Using Computers and the Internet to Promote Student-Centered Learning

Walt Schafer, Sociology (photo KM)
As the Task Force on Student-Centered Learning recently reminded us, the highest priority of Chico State's Strategic Plan for the Future is "to create and enhance innovative, high quality, and student-centered learning environments." I have recently developed several ways to implement this institutional priority in my own classes with computers and the Internet. Perhaps something here will stimulate others to try new approaches along the same lines.

Building on lessons from others and from my own thirty-five years of college teaching, I have developed several teaching/learning principles in seeking to create effective student-centered learning environments for my students. I assume each student will learn most effectively if she/he

• attends class regularly

• remains current in reading assignments

• receives guidance in reading

• receives frequent feedback on mastery of readings and new skills

• reads, sees, hears, and discusses course content

• relates course content to personal experience

• relates course content to current news events

• thinks critically about course content

• actively practices hypothesis formulation, data analysis, and interpretation of findings

• actively searches for course-related information in the library and on the Internet

• works cooperatively with other students, and

• is expected to accomplish high-level work.

I tell my students that about 80 percent of our time will be based on the "guide-by-the-side," student-centered model of teaching/learning and about 20 percent will be based on the "sage-on-the-stage," teacher-centered approach.

Student-centered learning opportunities have been considerably enhanced by recent infrastructure improvements on this campus resulting in broad access to student computer labs and the Internet. Recent innovations in textbooks and workbooks have added further opportunities.

Last fall my students in Principles of Sociology purchased a brief text along with a computer-based workbook. The text included a short section at the end of each chapter called "Sociology and the Internet," which presented two topics from that chapter to investigate further through given Internet sites. My syllabus encouraged students to gain points by writing brief papers on several of these exercises, creating an opportunity for self-generated inquiry.

Throughout the semester we read, discussed, applied, and critically analyzed text chapters (often in small groups) while working together on exercises from the workbook, making connections between the two explicit along the way. The workbook corresponded nicely with text chapters. The floppy disk provided with the workbook included a simple statistics program and files of selected U.S. Census data from 1950 to 1990.

Using these resources, student teams were assigned the task of producing eleven group reports on questions such as these: For 1990, describe the proportion of households that were families, male non-families, and female non-families in each race/ethnic group. How might these differences be explained? How did the life expectancy of men and women change between 1950 and 1990, and how did these trends vary among ethnic groups? How might you explain these differences? Each report consisted of four such questions.

To produce its report, each team located the correct data file; then for each question they identified the independent, dependent, and control variables. Next, they generated statistical tables, translated those figures into graphs, and wrote a narrative description and interpretation of the graphs. Some class time was provided for this teamwork in computer labs. My assistance was available as needed in computer labs and in my office. When graphs or interpretations were deficient, teams were given the opportunity to gain full credit by resubmitting the assignment with corrections.
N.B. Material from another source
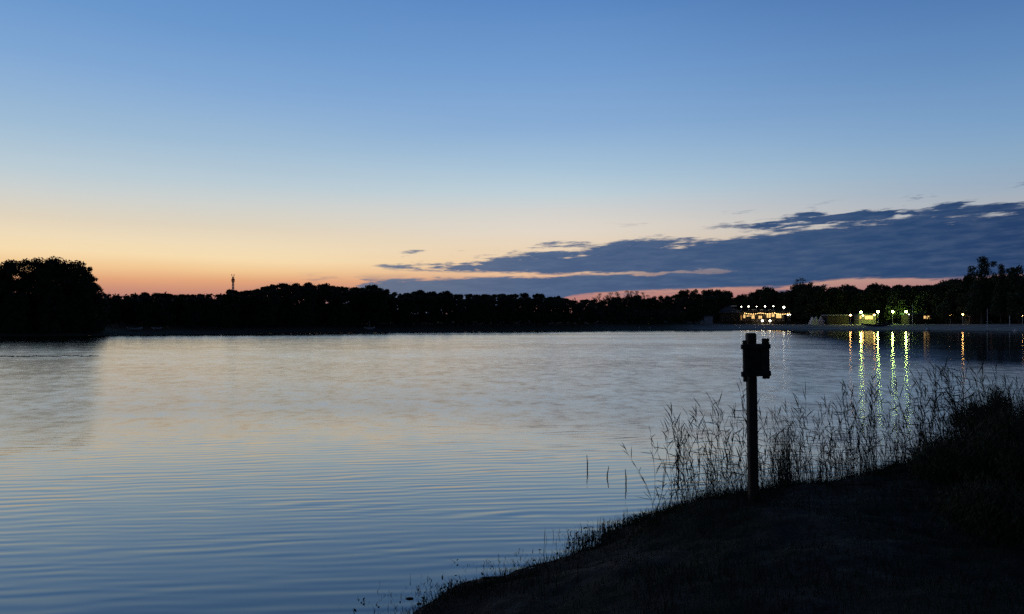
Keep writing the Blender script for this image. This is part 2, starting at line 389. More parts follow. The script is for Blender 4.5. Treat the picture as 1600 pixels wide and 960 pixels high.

Through these steps, students learned new computer and data analysis skills, as well as basic sociological concepts. They also learned teamwork skills. Because they were stretched, students understandably were sometimes frustrated. Yet they generated remarkable group reports by the end of the semester—products well beyond what I would normally expect for an introductory course.

This semester I switched to another computer-based workbook in this class because it takes students a step further by having them read a brief theory, derive their own hypotheses from that theory, generate tables and graphs to test the hypotheses, and interpret the data by referring back to the theory and hypotheses. Here, too, students are doing sociology rather than just reading summaries of others' research.

In my Population class (Sociology 110) this semester, students also are doing computer- and Internet-based projects in small groups, in addition to reading and being quizzed on basic demographic tools and information. The computer-based workbook projects are similar to those in Principles of Sociology 001, though at a more advanced level.

Another Population project, "A World of Contrasts: Comparing Developed and Developing Nations," requires extensive research on the Internet. Each group prepares a 20-40 page report with appropriate tables and graphs to compare and contrast one Sub-Saharan nation with one European nation on such dimensions as past and present birth, death, migration, and growth rates; geographic distribution of the population; population composition (e.g., age, sex, religion, marital status); relationship of population to the economy and the environment; population projections; and current and recommended population policies. Students are provided with a list of several Internet sites, with Web connections to a vast array of world demographic information. Again, some class time is devoted to group work on these assignments.

Students in this class also complete another of my favorite assignments: submitting a news story from a current newspaper or Internet site along with a one-page paper summarizing the article, showing its relevance to the course, and discussing issues or questions they would like to know more about.

In conclusion, these projects help students develop technology-based, information-gathering skills and practical teamwork skills. After graduating, most students eventually will work in teams, not in isolation, often gathering and analyzing technology-based information. We ought to foster both computer and teamwork skills at every opportunity—through both curricular and extra-curricular means. By using computers and the Internet in small group projects, we can simultaneously emphasize "high-touch" and "high-tech" learning.